Dr. Arthur D. Soto-Vásquez is an Assistant Professor in the Hank Greenspun School of Journalism and Media Studies at the University of Nevada, Las Vegas. He has published a wide range of work on Latino politics, Instagram, influencers, Disney, consumer culture, migration, right wing movements online, misinformation, and podcasts. His first book, Mobilizing the Latinx Vote, was published by Routledge in 2020 and he was a co-editor of Migrant World Making, published by Michigan State University Press in 2023. He is the incoming Vice-Chair of the Popular Media & Culture Division of the International Communication Association beginning in 2026.

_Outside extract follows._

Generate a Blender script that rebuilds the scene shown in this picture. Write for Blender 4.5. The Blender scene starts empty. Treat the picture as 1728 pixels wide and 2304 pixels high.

Graduate Student Presenters
Eleanor “Ellie” Estrada (Pelayo) is an activist and doctoral student in the Department of Communication at the University of Utah. Ellie's work operates from the interstices of Chicana feminism, critical rhetoric, and urbanism; however, much of her recent work has involved theorizing chismé [gossip] rhetorically and qualitatively. Methodologically, Ellie utilizes rhetorical field methods (RFM), performative writing, and rhetorical analysis to study race and identity. As a transgender Chicana, Ellie maintains that the most important scholarship is that which speaks truth to power; this especially holds true in issues related to Latinidad or Queerness. Indeed, Ellie's activist orientation is never "beyond" her scholarship, but always betwixt and between: she works with organizations like Mecha de U of U and University Neighborhood Partners (UNP). When her head is not buried in a book, Ellie enjoys cooking, making coffee, hanging out with her dog, Blueberry, and watching horror movies with her partner.
Emma is from northern BC, Canada. She received her undergraduate degree from Northern State University and her master's degree from the University of Montana. Her area of study is women's health, specifically on menstrual (including menopausal) rhetoric.
Originally from Chicago, Illinois, Casey spent most of his formative years outside Denver, CO, before moving out to Utah in 2018. He completed his undergraduate studies in communication at the University of Utah. Through his undergraduate studies, he was drawn to the Communication Department for its wealth of knowledge among faculty and students alike. Salt Lake City originally drew him in with its proximity to outdoor adventures. Biking, skiing, and rafting are among his passions outside of academia, though he is always eager to explore new and fun activities!